We do not question precedent. While its comparison of a sex offender’s right to contest registration requirement for adjudications that occurred before the registry legislation, in Doe, Sex Offender Registry Bd. 3839 v. Sex Offender Registry Bd., to alimony recipients’ right to seek deviation from the “presumed” durational limits is cringe-worthy, we get the analysis. Because the sex offender and the alimony payee both have some chance of eluding the impact of new legislation, the former by an appeal to the Board, and the latter by an “interests of justice” court deviation from alimony termination, the individual’s jeopardy is not foregone; therefore, it does not rise to the level of a “new legal consequence”.

Presumptions, the SJC reasons, are “simply rules of evidence”.

But, sometimes good legal analysis defies reality, or at least practicality.

Before ARA, the burden of proving changed circumstances to justify the termination of alimony sat squarely on the shoulders of the payor. Retirement? Just one circumstance to consider. Income loss? Well, maybe, but just how did that happen, anyway. Cohabitation of the recipient? Forgettaboutit.

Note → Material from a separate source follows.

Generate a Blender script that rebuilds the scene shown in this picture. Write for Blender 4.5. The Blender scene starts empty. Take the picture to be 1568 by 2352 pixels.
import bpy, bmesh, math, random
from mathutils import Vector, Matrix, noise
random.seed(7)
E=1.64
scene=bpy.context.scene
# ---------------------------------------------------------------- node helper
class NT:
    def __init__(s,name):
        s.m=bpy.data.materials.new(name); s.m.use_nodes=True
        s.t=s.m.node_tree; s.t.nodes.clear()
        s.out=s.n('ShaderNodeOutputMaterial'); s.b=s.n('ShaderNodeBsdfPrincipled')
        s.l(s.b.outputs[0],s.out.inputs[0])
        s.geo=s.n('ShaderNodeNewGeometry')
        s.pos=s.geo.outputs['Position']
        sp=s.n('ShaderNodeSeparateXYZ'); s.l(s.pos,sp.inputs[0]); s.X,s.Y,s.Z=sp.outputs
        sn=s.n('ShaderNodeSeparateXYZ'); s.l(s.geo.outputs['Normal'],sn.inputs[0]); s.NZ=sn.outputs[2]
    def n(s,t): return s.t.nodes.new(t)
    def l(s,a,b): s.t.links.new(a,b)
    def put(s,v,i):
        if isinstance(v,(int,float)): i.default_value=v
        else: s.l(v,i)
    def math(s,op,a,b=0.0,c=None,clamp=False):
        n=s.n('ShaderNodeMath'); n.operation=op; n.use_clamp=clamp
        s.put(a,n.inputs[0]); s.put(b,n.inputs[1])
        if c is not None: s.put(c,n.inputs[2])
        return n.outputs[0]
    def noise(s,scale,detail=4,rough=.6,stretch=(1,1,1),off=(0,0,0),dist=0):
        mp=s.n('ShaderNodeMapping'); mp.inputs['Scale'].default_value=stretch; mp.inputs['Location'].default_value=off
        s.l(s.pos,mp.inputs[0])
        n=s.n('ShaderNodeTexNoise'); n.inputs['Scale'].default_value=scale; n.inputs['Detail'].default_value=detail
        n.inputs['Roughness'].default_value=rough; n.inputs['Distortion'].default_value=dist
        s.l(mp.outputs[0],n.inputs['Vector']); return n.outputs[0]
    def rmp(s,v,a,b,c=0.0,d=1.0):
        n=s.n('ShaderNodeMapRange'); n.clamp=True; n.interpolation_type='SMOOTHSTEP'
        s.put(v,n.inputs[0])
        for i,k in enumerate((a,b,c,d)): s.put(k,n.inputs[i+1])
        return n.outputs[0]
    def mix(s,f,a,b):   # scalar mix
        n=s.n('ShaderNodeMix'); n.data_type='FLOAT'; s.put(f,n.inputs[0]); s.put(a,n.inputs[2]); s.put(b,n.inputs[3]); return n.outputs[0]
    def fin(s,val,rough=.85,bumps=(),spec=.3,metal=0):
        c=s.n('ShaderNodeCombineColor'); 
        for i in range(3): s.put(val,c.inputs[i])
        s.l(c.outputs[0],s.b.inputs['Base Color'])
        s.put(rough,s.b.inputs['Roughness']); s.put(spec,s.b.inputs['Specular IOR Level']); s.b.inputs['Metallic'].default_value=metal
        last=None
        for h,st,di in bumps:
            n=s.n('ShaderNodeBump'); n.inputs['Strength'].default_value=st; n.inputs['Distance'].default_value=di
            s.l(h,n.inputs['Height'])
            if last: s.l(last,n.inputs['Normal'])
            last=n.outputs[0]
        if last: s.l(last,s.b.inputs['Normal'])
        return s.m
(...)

Now, the burden falls just as squarely the recipient, as the secondary holding Van Ardsdale, and the same day’s Popp v. Popp, demonstrate. It is a small sample to be sure, but the appellate scoreboard on reported cases for alimony payees seeking to extend alimony beyond “presumed” time limits is 0-2. In many cases, the answer will be the same for recipients as it used to be for obligors whose alimony check supported the household of not only the ex- spouse, but a new “friend” as well.

We are not at all criticizing that this burden shift has occurred. That is a policy question, and one properly reserved to the legislature. The old alimony system was, in many respects, out of control.

But, calling a major burden shift as a mere rule of evidence trivializes a very real and substantive change in our statutory law. And, it denies the everyday experience of litigants and their counsel, many of whom will not sue for alimony extensions, because presumptions are meant to be hard to overcome. And, expensive. And, risky.